Roisin – A Noble Treason
When Lady Eleanor Douglas flees her home to save her imprisoned father, she finds an unlikely friend in a whore. Roisin is scrappy and hardened, at the same time that she’s extraordinarily loyal and wise beyond her years. She is the truest friend Lady Eleanor has ever had.
They chatted along the way. Dougall told her about life in Kildrummond, and about his duties and responsibilities as captain of the guard. He told her about the Douglas feud with King James, the battle of Arkinholm, and how old John Douglas had named Lachlan Ramsay his heir.
She loved the part about Lachlan and Moira, and Alex and Lady Glinis the best.
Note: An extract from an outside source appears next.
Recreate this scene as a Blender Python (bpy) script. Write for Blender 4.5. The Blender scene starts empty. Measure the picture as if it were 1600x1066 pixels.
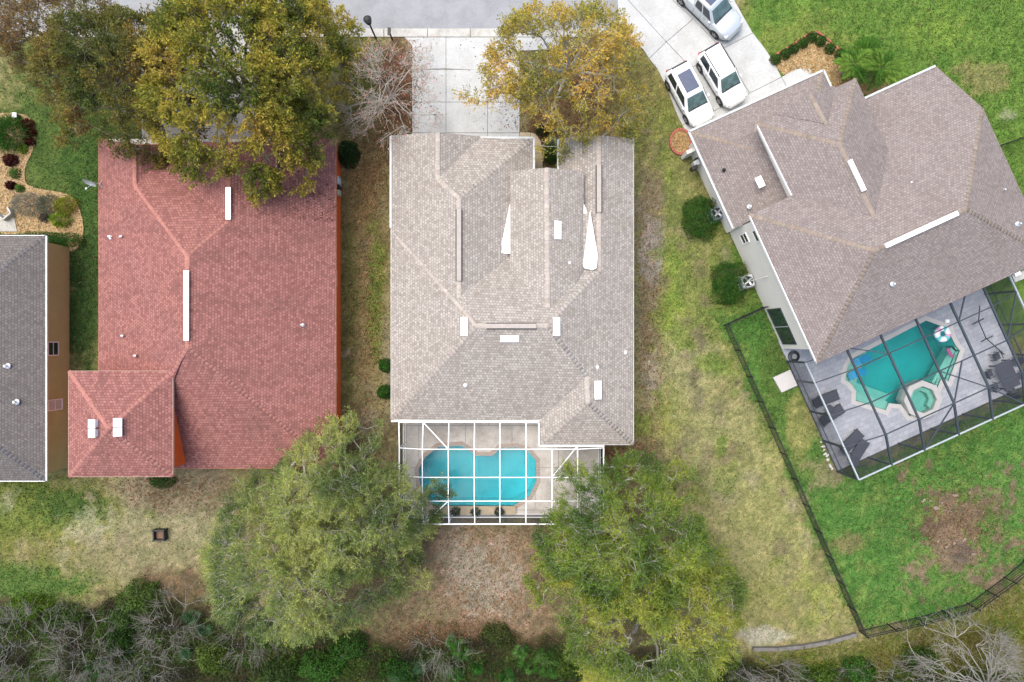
import bpy, bmesh, math, random
import numpy as np
from mathutils import Vector, Matrix
from mathutils.geometry import tessellate_polygon

random.seed(7)
RNG = np.random.default_rng(7)
SC = bpy.context.scene
COL = SC.collection

# ------------------------------------------------------------------ camera, sky, sun, exposure
S = 0.044            # metres per photo pixel on the ground
H = 47.6             # camera height
cam = bpy.data.cameras.new('camera'); camo = bpy.data.objects.new('camera', cam); COL.objects.link(camo)
camo.location = (0, 0, H); camo.rotation_euler = (0, 0, 0)
cam.sensor_width = 36.0; cam.lens = 36.0 * (H / S) / 1600.0
cam.clip_start = 0.5; cam.clip_end = 3000.0
SC.camera = camo
SUN_EL, SUN_AZ = math.radians(68), math.radians(140)      # azimuth: direction towards the sun, ccw from +X
world = bpy.data.worlds.new('World'); SC.world = world; world.use_nodes = True
wn = world.node_tree.nodes; wn.clear()
wo = wn.new('ShaderNodeOutputWorld'); wb = wn.new('ShaderNodeBackground'); ws = wn.new('ShaderNodeTexSky')
ws.sky_type = 'NISHITA'; ws.sun_disc = False; ws.sun_elevation = SUN_EL
ws.sun_rotation = math.radians(90) - SUN_AZ
ws.air_density = 1.0; ws.dust_density = 4.0; ws.ozone_density = 0.6
wb.inputs['Strength'].default_value = 0.15
world.node_tree.links.new(ws.outputs[0], wb.inputs['Color']); world.node_tree.links.new(wb.outputs[0], wo.inputs['Surface'])
sl = bpy.data.lights.new('sun', 'SUN'); so = bpy.data.objects.new('sun', sl); COL.objects.link(so)
sl.energy = 1.5; sl.angle = math.radians(60); sl.color = (1.0, 0.955, 0.88)
sd = Vector((math.cos(SUN_EL) * math.cos(SUN_AZ), math.cos(SUN_EL) * math.sin(SUN_AZ), math.sin(SUN_EL)))
so.rotation_euler = sd.to_track_quat('Z', 'Y').to_euler(); so.location = (0, 0, 80)
SC.view_settings.view_transform = 'Standard'; SC.view_settings.look = 'None'
SC.view_settings.gamma = 1.0; SC.view_settings.exposure = 1.06
SC.view_settings.use_curve_mapping = False
SC.cycles.max_bounces = 8; SC.cycles.diffuse_bounces = 3; SC.cycles.transparent_max_bounces = 12

# ------------------------------------------------------------------ helpers
def P(px, py, z=0.0):
    k = S * (1 - z / H)
    return ((px - 800) * k, (533 - py) * k, z)
TH = math.radians(24.5); CT, ST = math.cos(TH), math.sin(TH)
def Q(a, b, z=0.0):                     # frame of the house at the right: a along its front, b towards its garden
    return (a * CT + b * ST, a * ST - b * CT, z)
def s2l(c):
    c = c / 255.0
    return c / 12.92 if c <= 0.04045 else ((c + 0.055) / 1.055) ** 2.4
KALB = 1 / 1.5
def C(r, g, b, k=KALB):
    return (min(.85, s2l(r) * k), min(.85, s2l(g) * k), min(.85, s2l(b) * k), 1.0)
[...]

She made him tell it twice.
“I wonder how she is, Lady Glinis,” he pondered. “I’ve had no word on the state of her health, on the babe, or on how Sir Alex is taking it all. She was told to expect to lose the child, for her barrenness would likely not support the life for long.”
“Who says that?”
“The midwife, and the monks from the abbey. They are learned in the ways of the body and its functions. They know about things such as these.”
“My eye.” Roisin was indignant. “These so-called learned men ken nothing of women and the birthing process. Nor the midwives, come to that, except how to pull a babe out, and perhaps the herbs that will ease the mother’s pain. No one can tell; my mam told me that. Is it possible that yer Lady Glinis could lose the child? Aye. But ’tis also possible that yer Lady Moira will lose hers. ’Tis just as likely that Lady Glinis will birth a healthy babe and live to enjoy him as it is that a lass as sturdy and healthy as our Nolie births a sickly babe and dies from it. ’Tis more to do with chance than anything else.”
“Is that meant to make me feel better? Or worse?”
Roisin released an indulgent sigh. “Men. Ye fret something terrible. I didna mean to do anything, Sir Dougall, but to remind ye that fretting is pointless. ’Tis a waste of yer precious time. Ye’d be better to spend it enjoying what ye have today than fretting about what ye might no’ have tomorrow.”
It’s easy to write a villain,–just as easy as it is to hate one. Writing a lovable character is more of a challenge because it requires a writer to dig deep and find what it is that makes them lovable in a realistic way. But the challenge is worth the reward when we see our readers fall in love with those lovable characters.
That’s because, as we were writing them, we fell in love with them, too.